L’economista statunitense Murray N. Rothbard (1926-1995) parla di «nazioni per consenso». Io direi che se si guarda il processo imperfetto di nation-building si deve ammettere che ogni città, ogni comune, ogni campanile, rappresenta, in Italia, un sistema sociale e culturale differenziato che dovrebbe essere valorizzato con libertà e riconoscimento delle specificità, non con l’asfissiante assistenzialismo centralistico che tende a omogeneizzare tutto e troppo stesso ad annegare le aree più evolute e produttive sotto una spessa coltre di tasse.
Credo nel mercato e nella sua libertà, nei diritti individuali, nella inventiva, nella concorrenza e nella sana competitività, nella responsabilità, e ritengo che una enclave davvero libera dovrebbe basarsi su questi paradigmi. Lo statalismo tende a dipingere questa visione come eccessiva. Sentendo parlare di privatizzazione, per esempio, si storce il naso: si pensa sempre all’arbitrio, alla prevaricazione e si ritiene che solo la sfera statale possa permettere a tutti di fruire di un bene.
In realtà, come dimostra l’orizzonte decadente delle nostre città, la sfera statale non riesce a gestire i beni; si pensi ai parchi “pubblici”, spesso degradati e invivibili.

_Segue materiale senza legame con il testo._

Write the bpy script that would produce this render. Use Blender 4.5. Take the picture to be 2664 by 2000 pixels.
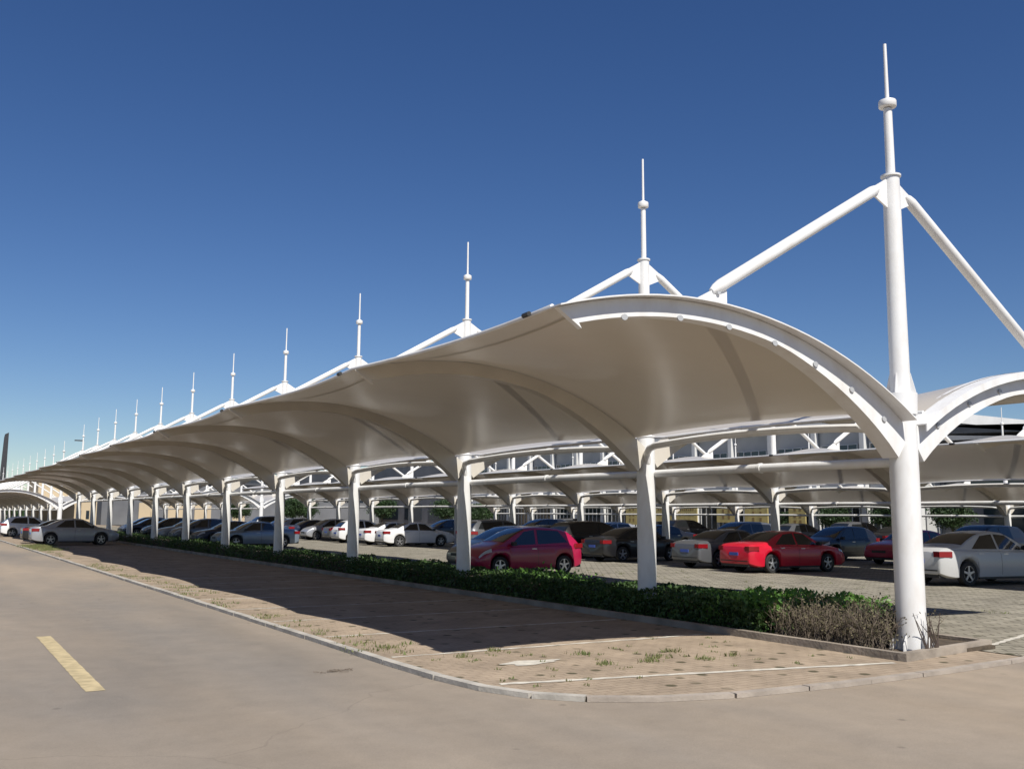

Al contrario, se a gestirli fosse un privato, facendo pagare un biglietto , si può essere ben certi che quei parchi sarebbero curati, attrattivi e sicuri. Per me la libertà deve essere effettiva.
Sono libero di frequentare un parco pubblico abbandonato, sporco e magari invaso da soggetti poco raccomandabili? Sono libero solo in teoria, ma nei fatti non ci andrei mai in quel parco. In questo senso nelle città il maggior numero di beni e di servizi dovrebbero andare ai privati: e non è solo questione di efficienza economica, ma davvero di libertà.